Given information:
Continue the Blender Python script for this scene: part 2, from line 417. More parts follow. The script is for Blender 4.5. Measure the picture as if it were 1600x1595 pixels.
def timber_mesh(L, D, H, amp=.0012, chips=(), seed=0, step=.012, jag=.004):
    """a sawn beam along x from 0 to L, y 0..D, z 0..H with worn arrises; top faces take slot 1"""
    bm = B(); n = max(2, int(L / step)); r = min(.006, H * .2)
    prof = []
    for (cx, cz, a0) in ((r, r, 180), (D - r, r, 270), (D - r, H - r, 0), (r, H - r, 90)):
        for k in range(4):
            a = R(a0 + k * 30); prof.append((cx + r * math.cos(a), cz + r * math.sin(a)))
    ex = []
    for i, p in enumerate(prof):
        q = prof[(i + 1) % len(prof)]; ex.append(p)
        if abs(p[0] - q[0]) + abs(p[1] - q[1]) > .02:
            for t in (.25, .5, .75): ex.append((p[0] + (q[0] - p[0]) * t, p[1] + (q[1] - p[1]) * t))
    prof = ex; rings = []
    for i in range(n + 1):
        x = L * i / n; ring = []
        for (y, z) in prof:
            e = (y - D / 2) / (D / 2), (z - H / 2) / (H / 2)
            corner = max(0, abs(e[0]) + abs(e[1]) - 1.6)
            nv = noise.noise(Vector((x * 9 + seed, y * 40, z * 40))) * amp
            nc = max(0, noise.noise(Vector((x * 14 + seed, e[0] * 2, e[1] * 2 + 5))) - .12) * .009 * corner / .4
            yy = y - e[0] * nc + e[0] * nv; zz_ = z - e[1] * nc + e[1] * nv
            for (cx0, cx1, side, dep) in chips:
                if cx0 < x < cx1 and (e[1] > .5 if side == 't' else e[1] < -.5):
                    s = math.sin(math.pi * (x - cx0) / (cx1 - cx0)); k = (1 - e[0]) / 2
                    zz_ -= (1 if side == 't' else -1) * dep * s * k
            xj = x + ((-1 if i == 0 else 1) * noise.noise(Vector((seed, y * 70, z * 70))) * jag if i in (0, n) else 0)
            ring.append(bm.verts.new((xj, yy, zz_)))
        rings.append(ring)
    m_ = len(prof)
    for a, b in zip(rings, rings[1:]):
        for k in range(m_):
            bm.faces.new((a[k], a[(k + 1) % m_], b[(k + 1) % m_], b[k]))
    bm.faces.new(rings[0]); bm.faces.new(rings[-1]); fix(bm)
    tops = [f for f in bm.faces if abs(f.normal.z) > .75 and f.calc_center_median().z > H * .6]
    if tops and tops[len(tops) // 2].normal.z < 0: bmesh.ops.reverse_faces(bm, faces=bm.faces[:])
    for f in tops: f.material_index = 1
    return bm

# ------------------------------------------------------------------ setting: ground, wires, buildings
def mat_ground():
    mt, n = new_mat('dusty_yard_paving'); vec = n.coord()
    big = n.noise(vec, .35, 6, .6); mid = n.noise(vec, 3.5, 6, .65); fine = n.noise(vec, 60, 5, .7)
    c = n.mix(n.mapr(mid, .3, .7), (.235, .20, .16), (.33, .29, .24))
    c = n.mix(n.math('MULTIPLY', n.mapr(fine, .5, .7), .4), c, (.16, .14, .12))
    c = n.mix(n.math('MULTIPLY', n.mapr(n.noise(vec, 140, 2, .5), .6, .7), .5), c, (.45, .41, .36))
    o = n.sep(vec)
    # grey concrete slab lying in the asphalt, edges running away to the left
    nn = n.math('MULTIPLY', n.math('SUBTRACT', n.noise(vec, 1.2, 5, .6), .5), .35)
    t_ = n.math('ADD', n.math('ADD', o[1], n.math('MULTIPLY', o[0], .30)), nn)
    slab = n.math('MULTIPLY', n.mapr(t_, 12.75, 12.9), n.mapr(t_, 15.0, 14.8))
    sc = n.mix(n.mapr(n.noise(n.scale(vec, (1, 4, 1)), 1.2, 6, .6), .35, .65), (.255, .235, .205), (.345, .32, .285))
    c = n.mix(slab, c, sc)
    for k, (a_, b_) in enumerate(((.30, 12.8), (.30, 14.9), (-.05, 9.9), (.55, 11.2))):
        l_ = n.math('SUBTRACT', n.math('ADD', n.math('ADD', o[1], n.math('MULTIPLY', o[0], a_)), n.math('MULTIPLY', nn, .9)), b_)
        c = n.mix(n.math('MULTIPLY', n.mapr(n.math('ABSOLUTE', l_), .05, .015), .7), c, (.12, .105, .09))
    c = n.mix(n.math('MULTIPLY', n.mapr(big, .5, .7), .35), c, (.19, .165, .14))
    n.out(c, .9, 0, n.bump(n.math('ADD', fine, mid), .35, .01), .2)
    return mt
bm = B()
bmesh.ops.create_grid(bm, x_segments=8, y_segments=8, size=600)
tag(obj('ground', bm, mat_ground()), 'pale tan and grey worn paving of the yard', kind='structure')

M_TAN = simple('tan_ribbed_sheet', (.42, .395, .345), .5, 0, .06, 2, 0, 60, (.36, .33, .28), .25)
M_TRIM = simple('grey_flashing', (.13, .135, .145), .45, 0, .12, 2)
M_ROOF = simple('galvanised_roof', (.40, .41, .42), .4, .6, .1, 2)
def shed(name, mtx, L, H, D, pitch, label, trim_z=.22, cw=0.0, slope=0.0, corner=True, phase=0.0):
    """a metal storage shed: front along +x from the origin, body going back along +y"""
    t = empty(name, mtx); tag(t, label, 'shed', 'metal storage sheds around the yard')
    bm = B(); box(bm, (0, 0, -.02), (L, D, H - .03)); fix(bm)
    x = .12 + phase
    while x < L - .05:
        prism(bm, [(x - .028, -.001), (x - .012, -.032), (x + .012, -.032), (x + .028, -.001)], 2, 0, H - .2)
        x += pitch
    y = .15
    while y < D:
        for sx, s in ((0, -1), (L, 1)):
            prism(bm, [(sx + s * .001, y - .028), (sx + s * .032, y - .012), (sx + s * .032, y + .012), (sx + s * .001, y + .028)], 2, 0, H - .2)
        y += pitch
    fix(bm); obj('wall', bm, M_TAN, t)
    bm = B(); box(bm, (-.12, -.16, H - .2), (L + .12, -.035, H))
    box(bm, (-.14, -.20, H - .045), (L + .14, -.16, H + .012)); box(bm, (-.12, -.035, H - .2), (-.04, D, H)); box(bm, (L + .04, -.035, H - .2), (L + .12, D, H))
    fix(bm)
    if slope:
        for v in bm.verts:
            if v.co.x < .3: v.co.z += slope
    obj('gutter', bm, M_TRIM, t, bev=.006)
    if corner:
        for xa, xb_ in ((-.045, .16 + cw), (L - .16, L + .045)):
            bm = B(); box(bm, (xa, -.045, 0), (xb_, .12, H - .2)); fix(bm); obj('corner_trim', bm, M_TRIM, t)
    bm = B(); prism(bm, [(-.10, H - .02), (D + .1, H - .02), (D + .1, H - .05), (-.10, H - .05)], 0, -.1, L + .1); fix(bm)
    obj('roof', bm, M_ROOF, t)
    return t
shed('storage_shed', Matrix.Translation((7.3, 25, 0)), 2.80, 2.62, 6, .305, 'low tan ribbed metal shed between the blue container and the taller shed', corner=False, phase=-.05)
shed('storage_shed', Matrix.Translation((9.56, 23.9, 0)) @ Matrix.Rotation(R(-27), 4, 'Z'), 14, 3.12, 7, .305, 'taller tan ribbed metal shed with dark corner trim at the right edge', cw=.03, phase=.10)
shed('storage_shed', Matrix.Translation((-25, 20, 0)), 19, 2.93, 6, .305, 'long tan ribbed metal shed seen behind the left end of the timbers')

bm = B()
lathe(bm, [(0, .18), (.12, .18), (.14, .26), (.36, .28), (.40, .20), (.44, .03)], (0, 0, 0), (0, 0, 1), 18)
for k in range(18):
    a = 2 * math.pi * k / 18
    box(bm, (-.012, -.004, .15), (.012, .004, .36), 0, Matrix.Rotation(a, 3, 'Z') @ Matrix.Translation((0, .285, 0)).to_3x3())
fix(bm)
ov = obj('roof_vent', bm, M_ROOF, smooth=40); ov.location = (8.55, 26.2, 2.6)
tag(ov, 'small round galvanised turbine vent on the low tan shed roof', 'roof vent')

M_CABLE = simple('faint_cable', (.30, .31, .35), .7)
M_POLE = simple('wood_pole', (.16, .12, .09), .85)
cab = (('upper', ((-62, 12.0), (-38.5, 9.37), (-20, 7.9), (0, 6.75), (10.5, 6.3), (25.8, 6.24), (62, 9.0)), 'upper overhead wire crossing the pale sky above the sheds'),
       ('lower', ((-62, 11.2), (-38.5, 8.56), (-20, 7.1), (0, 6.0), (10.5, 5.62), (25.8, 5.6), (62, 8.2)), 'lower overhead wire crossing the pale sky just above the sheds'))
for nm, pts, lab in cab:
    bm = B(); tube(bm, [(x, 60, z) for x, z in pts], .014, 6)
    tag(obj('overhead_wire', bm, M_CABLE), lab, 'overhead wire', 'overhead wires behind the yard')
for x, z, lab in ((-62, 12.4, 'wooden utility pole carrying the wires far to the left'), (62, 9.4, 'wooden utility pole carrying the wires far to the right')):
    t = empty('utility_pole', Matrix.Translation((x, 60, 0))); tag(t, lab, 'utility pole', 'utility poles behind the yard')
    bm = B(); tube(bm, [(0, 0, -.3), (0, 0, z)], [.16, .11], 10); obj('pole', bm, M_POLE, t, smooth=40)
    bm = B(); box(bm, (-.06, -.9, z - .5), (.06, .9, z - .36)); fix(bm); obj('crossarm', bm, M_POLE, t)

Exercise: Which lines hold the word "from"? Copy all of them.

Answer to the exercise:
Continue the Blender Python script for this scene: part 2, from line 417. More parts follow. The script is for Blender 4.5. Measure the picture as if it were 1600x1595 pixels.
    """a sawn beam along x from 0 to L, y 0..D, z 0..H with worn arrises; top faces take slot 1"""
    """a metal storage shed: front along +x from the origin, body going back along +y"""